La crisi economica e sociale non ha ridimensionato questa tendenza. Se possibile, l'ha accentuata. Non solo perché molte famiglie hanno ridotto le presenze al ristorante e in trattoria, per "rifugiarsi" nella cucina domestica. È che la crisi sembra aver "alimentato" una sindrome bulimica, quasi per reazione al rischio di impoverimento, che minaccia soprattutto i ceti medi e popolari. A cui si rivolgono le trasmissioni "alimentari" di maggiore successo.

Così, i diversi e importanti significati del cibo rischiano di essere de-semantizzati e ri-semantizzati. Il cibo come "alimento". Ma anche come socialità, comunicazione, solidarietà. (Ne ha scritto Luigi Ceccarini, in "Consumare con impegno", per Laterza.) Questi significati risultano quasi stravolti. Penso all'esperienza di Carlin Petrini e di Terra Madre, la filiera di comunità contadine, di pescatori e allevatori, per un'alimentazione sostenibile, sparse in tutto il mondo. E penso ai miei amici Giorgio e Amedeo, che passano le loro sere "libere" a cucinare per centinaia di persone. Per sostenere le "buone cause" di movimenti volontari, missionari e altermondialisti. Penso, ancora, alla "sobrietà", che oggi è divenuta una virtù condivisa e celebrata. Spinta dall'emergenza e dalla necessità. Ma anche dalla valorizzazione del rapporto con l'ambiente, con il corpo, con gli altri.

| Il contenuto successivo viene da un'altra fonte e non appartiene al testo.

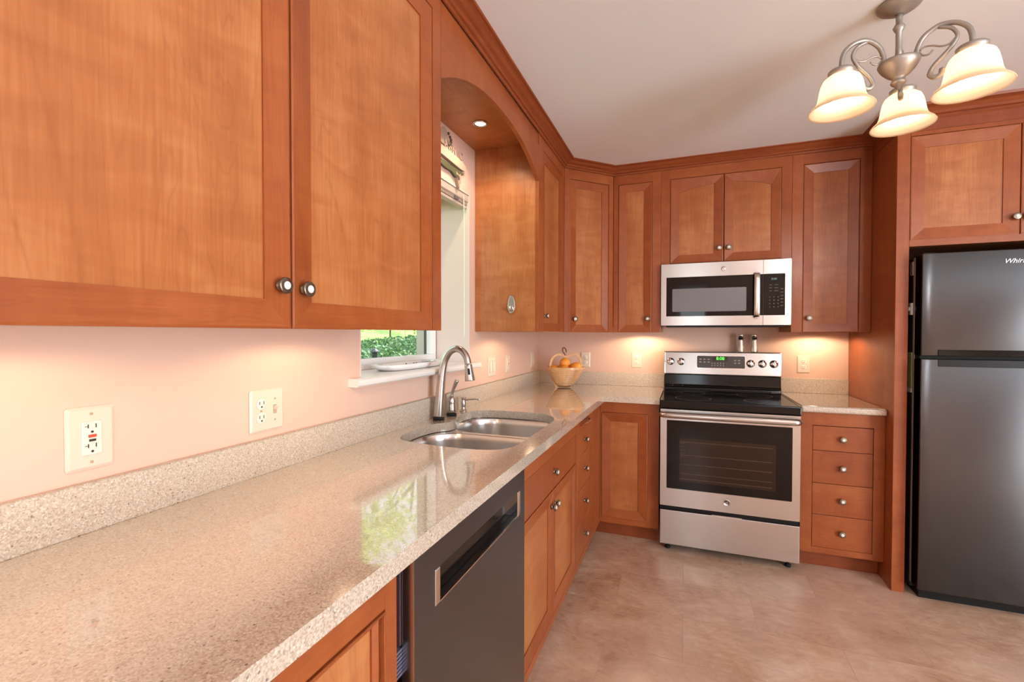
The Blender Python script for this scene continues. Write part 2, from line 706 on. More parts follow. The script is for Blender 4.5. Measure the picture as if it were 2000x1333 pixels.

Tutto ciò rischia di venire travolto. Noi stessi rischiamo di essere invasi e fagocitati dall'Ultra-cibo. Dalle sue infinite e rutilanti rappresentazioni. Come avviene ne "La grande bouffe", film iconoclasta e visionario, oltre che geniale, di Marco Ferreri (1973). I cui protagonisti, rinchiusi in una villa intorno a Parigi, si "suicidano". Dopo giorni e giorni passati a cucinare e mangiare. A mangiare e cucinare. Fino a sfinirsi e morire, a uno a uno: affogati nel cibo, il sesso. E la merda.